Friday, Jan 28, 2011
Today we had an outing to the market town of San Francisco, a town about an hour´s bus ride from here and 2,000 feet higher into the clouds. Our house mother told us that, in San Francisco, everything is for sale. It sure seemed like it. The market square is huge, but to get there you have to walk through the narrow streets which are lined with vendors selling everything from used tools and salvaged car parts, to Colgate toothpaste, to Guatemalan textiles. As you climb up to the market square, mobile vendors push by carrying handfuls of braided garlic and massive baskets on their heads filled with live chickens. Occasionally you come to an especially narrow area where the crush of people kind of jams up. At first I politely waited for oncoming traffic to pass until I realized that the people behind me were shoving past me. So I just started shoving my way through too. This is no place for someone with personal space issues.

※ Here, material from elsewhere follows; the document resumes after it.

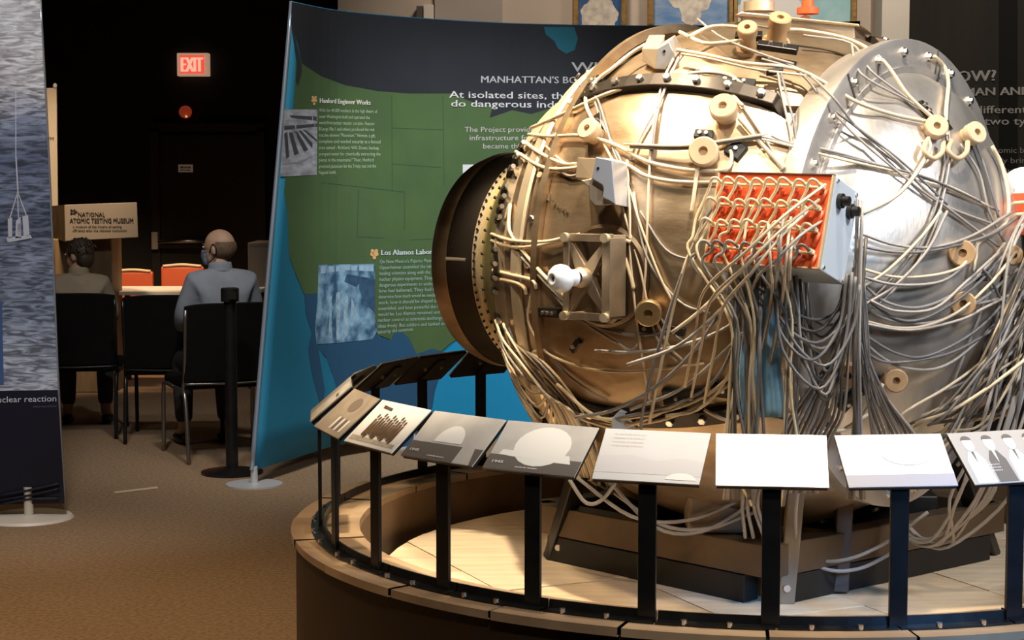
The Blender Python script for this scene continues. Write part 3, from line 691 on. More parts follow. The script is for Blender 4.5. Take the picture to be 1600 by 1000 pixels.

Once in the square, things get really interesting. The huge plaza is roughly divided into sections for selling meat and vegetables, for live animals (further subdivided into the piggy area, the poultry area and the cow area), and then running around the perimeter are the hot food vendors selling tortillas and tomales, fried chicken and chicharrones (fried pig skin), hot corn porridge and arroz con leche, a hot milky drink. The chicken smelled so good that we risked the potential bellyache and had a piece. It was mighty tasty. We didn´t do much buying but we got lots of photos. Some people were very willing to be photographed and others were not. Totally understandable... they are there to sell their goods, and I can imagine that with so many tourists moving through the market every day and taking photos that sometimes they must feel like they´re on display. I got a good chance to visit with the various vendors, asking about what they were selling, learning the many different words in Guatemala for pig (puerco and coche being the two I remember), and haggling for earrings. All good stuff. The best was the pig area. There were young men and old women selling their piggys, and each of them had their goods, on the hoof, tethered by frayed rope and held securely in hand. It looked as if they had gone out to walk the pigs and decided to sit down for a rest. Fabulous!
We only had a few hours at the market, but with the long bus ride, it took the entire morning, so that was our class for the day. Because it´s the end of the week, that also meant it was our last day with our current teachers. My last day with Saul. I told him I had discovered a new word in my dictionary that I believed applied to him... sinverguenza. According to mi diccionario, it means cheeky devil. Es perfecto. When I told him, he nodded knowing and said “gracias.” I will miss him.
Tonight was the graduation ceremony for the students that finished up their studies this week. Most have been here for quite some time, some for two weeks, some for as long as six weeks. Each Friday night, the school gives graduating students a chance to demonstrate their Spanish abilities to the rest of the school by hosting the graduation followed by a typical Guatemalan dinner. Students can perform skits or sing songs or read poetry or whatever they want to do. The graduating students do the cooking (I think) and the current students provide the beverages. Some brought juice, a few brought soda, but it was almost exclusively beer, except, of course, for the bottles of rum and tequila and Guatemalan liquor. …and a good time was had by all.
The teachers kicked off the party by forming a band and leading those in attendance in rousing revolutionary songs. Participation involved loud and exuberant singing as well as noisy drum rolls on the table or laps or anything else handy to bang on. There were heartfelt speeches from the graduates thanking their teachers and the school and one original song by Megan and Paula that was a play on their struggle to learn the various conjugations of verbs. What I understood of it was hilarious.
The student body here is very interesting. The PLQ school is a cooperative and is dedicated to preserving the history of Guatemala (particularly the history of oppression and the struggle for justice) as well as participating in the continuing struggle for peace and justice throughout Latin America. Consequently, the students here, in general, have similar political and world views. Extremely progressive. Many of the students here have lived all over the world, have worked for the peace corp or found volunteer opportunities in Africa or Central America or elsewhere. Many are quite young and the experiences they have already had in their short lives could fill books. There are quite a few vegetarians, lots of artists (film-makers, playwrights, painters, etc) and a higher than average number of people sporting dreadlocks. It´s so interesting to meet and get to know them. We have already made several good new friends – people that I hope to stay connected to well beyond our time here.